The Friday session of the 2016 Key West Literary Seminar was capped off by a conversation between poets Claudia Rankine and Kevin Young, moderated by P. Scott Cunningham, a poet himself and also the director of the O, Miami Poetry Festival. The talk, titled “Art from Art from Life: Poetry & Its Sources,” began with Cunningham asking Rankine what might have been lost had images not been present in her most recent work, Citizen. Rankine replied that one of her main goals with the book was to explore visual culture—and interactions between blackness and whiteness, in particular—without trying to control the reader’s experience. “When one looks at an image, one can go anywhere,” she said.
In her view, the book creation process is curatorial—a way of stepping into and dissecting cultural moments to access feeling in ways that newspaper or textbook accounts might not. “I’m only interested in the fact of it,” she said, “because the fact of it accumulates to account for the feeling, and then the feeling leads me to the lyric.”
Following that thread, Cunningham asked Young about the diverse influences informing his own poetry, as well as his work as an editor of anthologies. Young also views his work as a poet as curatorial, as if he’s making an assemblage of influences often rooted in blues music. “We’re always trying to figure out that leap into someone else’s skin,” Young said. When one hears Bessie Smith, he added, “You’re meant to understand that the ‘I’ is the ‘we,’ and you are somehow part of that.” From there, he referenced Citizen‘s frequent use of the second-person “you” in place of “I,” and its power to transport the reader “not in a calm, touristy way, but in a deep, sometimes disturbing, uncomfortable way.”
Continuing with the theme of influence, Cunningham asked what responsibility the poet might have in adapting the work of others or influencing the reader’s view of it. Regardless of whether you’re responding to someone else’s art, or putting your “grandmama” into one of your poems, it’s an ethical question, Young said. Rankine agreed that the inclusion of or response to any other artist’s work comes with ethical concerns, adding that any objective treatment of another’s work is impossible.
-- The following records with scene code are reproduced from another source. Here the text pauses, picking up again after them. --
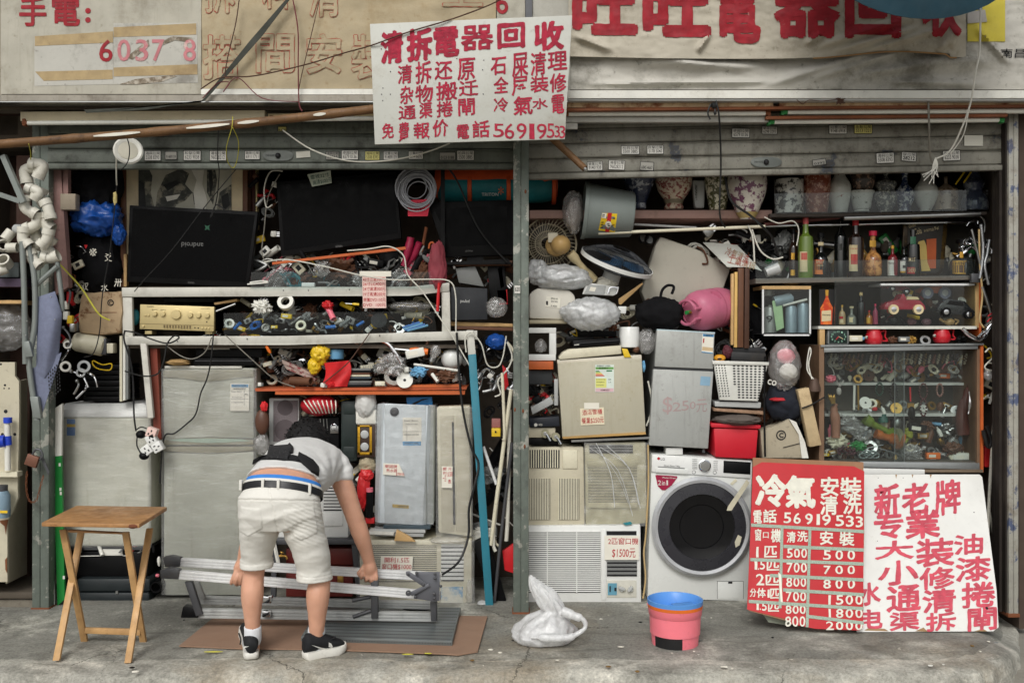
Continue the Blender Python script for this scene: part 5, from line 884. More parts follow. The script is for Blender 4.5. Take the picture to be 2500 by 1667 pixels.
# --- window units at floor level
def louvres(b,x0,y0,x1,y1,n,y,ma,dk=mInkK,fr=.5,tilt=0,vert=False):
 b.m(dk);b.bx(x0,y0,x1,y1,y+.003,.003);b.m(ma)
 for i in range(n):
  if vert:p=x0+(x1-x0)*i/n;b.bx(p,y0,p+(x1-x0)/n*fr,y1,y,.012)
  else:p=y0+(y1-y0)*i/n;b.pp([(x0,p),(x1,p),(x1,p+(y1-y0)/n*fr),(x0,p+(y1-y0)/n*fr)],y,.012)
 return b
ac=T('window_unit','low cream window air conditioner wrapped in film behind the folded platform','air conditioner',P(1010,1482,.0))
b=B(mCream);b.bx(878,1318,1152,1478,-.06,.4,.01);b.build('casing',ac)
b=B(mCream);louvres(b,890,1328,1066,1420,20,-.066,mCream,mInkK,.55);b.build('intake_grille',ac);b=B(mEnam);louvres(b,1077,1328,1132,1418,9,-.068,mEnam,mInkK,.66);b.build('outlet_grille',ac);b=B(M('blue_smudge',(96,150,190),.5,col2=(206,204,190),c2t=.5,c2s=9));b.bx(1076,1432,1130,1472,-.064,.004);b.build('control_panel',ac);b=B(mFilm);b.sheet(lambda u,v:P(876+u*282,1318+v*164,-.078+.008*mnoise.noise(Vector((u*8,v*8,21)))),30,20,.001);b.build('wrap',ac,60)
note('handwritten price sheet on the low window unit behind the platform',[(930,1357),(1008,1358),(1006,1393),(928,1390)],-.085,mPaper,[('開利1.5匹',.12,.06,.9,.46),('窗口機$1000',.05,.52,.97,.96)])
ac=T('window_unit','white window air conditioner half hidden behind the bending man','air conditioner',P(810,1315,.02));b=B(mEnam);b.bx(660,1172,850,1312,.0,.4,.008);b.build('casing',ac);b=B(mEnam);louvres(b,790,1185,834,1246,8,-.007,mEnam,mInkK,.62);b.build('grille',ac);b=B(mEnam);b.bx(790,1249,836,1284,-.008,.01,.003);b.build('flap',ac)
tb_=T('metal_stand','dark metal stand carrying the half hidden white air conditioner','stand',P(770,1470,.0));b=B(mGun);b.bx(664,1316,872,1329,-.05,.35,.003);b.build('top',tb_)
for q in([(858,1329),(872,1329),(884,1470),(872,1470)],[(664,1329),(676,1329),(672,1470),(660,1470)]):b=B(mGun);b.pp(q,-.04,.03);b.build('leg',tb_)
cb=T('red_cabinet','dark red lacquered cabinet with a brass latch behind the folded platform','cabinet',P(780,1455,.02));mLac=M('dark_red_lacquer',(98,34,30),.4,dirt=.3);b=B(mLac);b.bx(698,1338,862,1378,.0,.3,.004);b.build('lid',cb);b=B(mLac);b.bx(698,1381,862,1456,.0,.3,.004);b.build('body',cb);b=B(JC['brass']);b.bx(824,1404,838,1426,-.006,.008,.001);b.build('latch',cb)
small('tap','brass',688,1358,30,20,-.06,'','brass tap hanging under the metal stand');cable('pipe','white pipe leaning under the metal stand',[(668,1320,-.07),(684,1395,-.07)],5,mWhite,'pipe',2)
for i,(x0,x1,m_,l)in enumerate(((912,1038,mGreyL,'thick grey book under the water heater'),(916,1034,M('grey_paper',(150,152,150),.7),'pale grey book lowest under the water heater'),(936,1050,M('slate',(60,74,82),.5),'slate blue folder under the water heater'))):b=B(m_);q=(1290,1300,1281)[i];b.pp([(x0,q),(x1,q+2),(x1,q+10),(x0,q+8)],-.06,.15);One(b,'book',l,'book')
b=B(mWhite);b.pp([(900,1296),(962,1300),(960,1306),(902,1304)],-.08,.1);One(b,'envelope','white envelope poking out at the left of the books','paper');b=B(mWood);b.pp([(968,1293),(1000,1310),(1014,1322),(962,1320)],-.1,.03,.002);One(b,'brown_envelope','torn brown envelope on the low window unit','paper');bag('plastic_bag','flattened clear bag under the cream split unit','bag',P(1095,1318,-.05),(.11,.06,.02),mBagC,71,.2,.3)
bag('red_bag','red plastic bag hanging between the man and the water heater','bag',P(888,1195,.02),(.035,.04,.12),mRedB,72,.25,.4);bag('red_film_knot','upper knot of red film above the hanging red bag','bag',P(895,1160,.01),(.04,.03,.035),mRedB,73,.3,.4);bag('paper_bag','crumpled beige paper bag behind the red plastic bag','bag',P(897,1135,.05),(.05,.05,.05),M('beige_paper',(168,156,130),.8),74,.3,.3)
b=B(mBlack);b.tp([(902,1200,0),(902,1262,0)],9,12);b.m(mPink);b.tp([(902,1190,0),(902,1200,0)],9,12);b.m(mRed);b.bx(892,1264,914,1278,-.01,.05,.003);One(b,'vacuum_flask','black cylinder with a pink cap beside the water heater','flask')
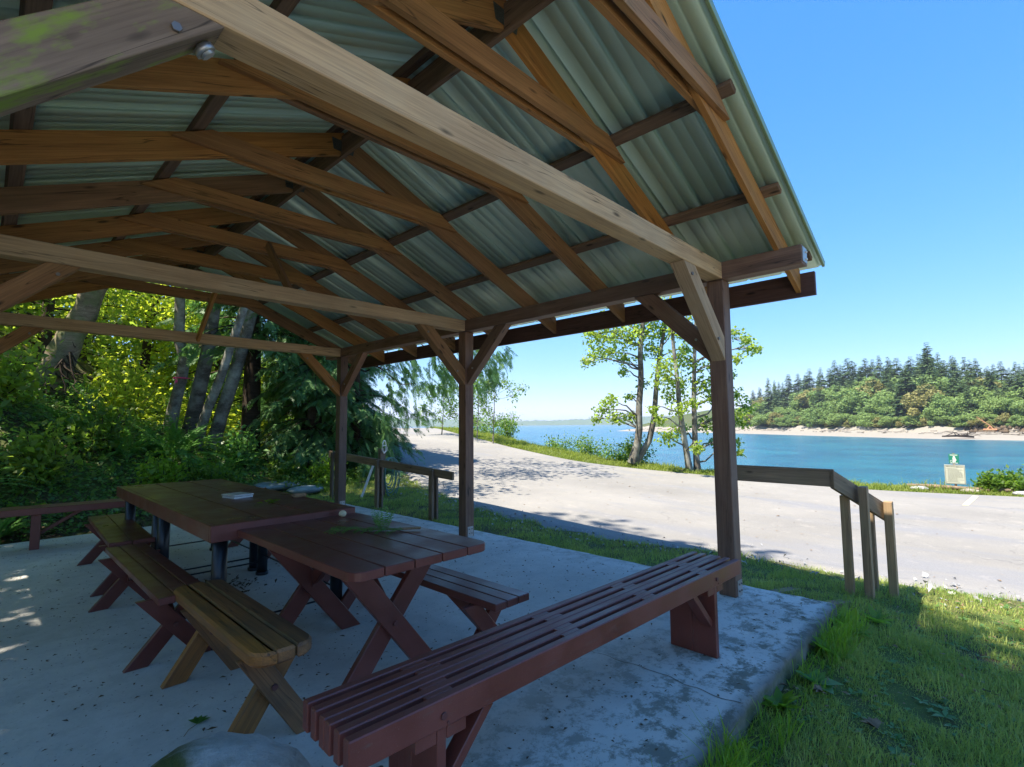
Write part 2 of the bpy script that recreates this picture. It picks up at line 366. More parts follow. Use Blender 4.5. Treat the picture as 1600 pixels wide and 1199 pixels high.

In his view, Young said, artists are born not just when they find something interesting, but when they decide that they want to inhabit something and understand it more fully. In describing To Repel Ghosts, his collection of poems about Jean-Michel Basquiat’s paintings, Young said he didn’t simply want to illustrate Basquiat’s work or write persona poems, but to “get at the feeling of seeing the paintings” and to “capture [their] sound.”
This idea of blending senses came up again during the Q&A when Young said that his mentor, the poet Denise Levertov, encouraged her students to think of the page as a musical score. In a similar vein, Rankine referred to thinking of the images in Citizen as a kind of a score that speaks back to the text, rather than a kind of ekphrasis. Referring back to the relationship between image and text in Citizen, she said, “The images exist to be their own moment … they’re not waiting for the written [word] to bring them to life. They are their own life.”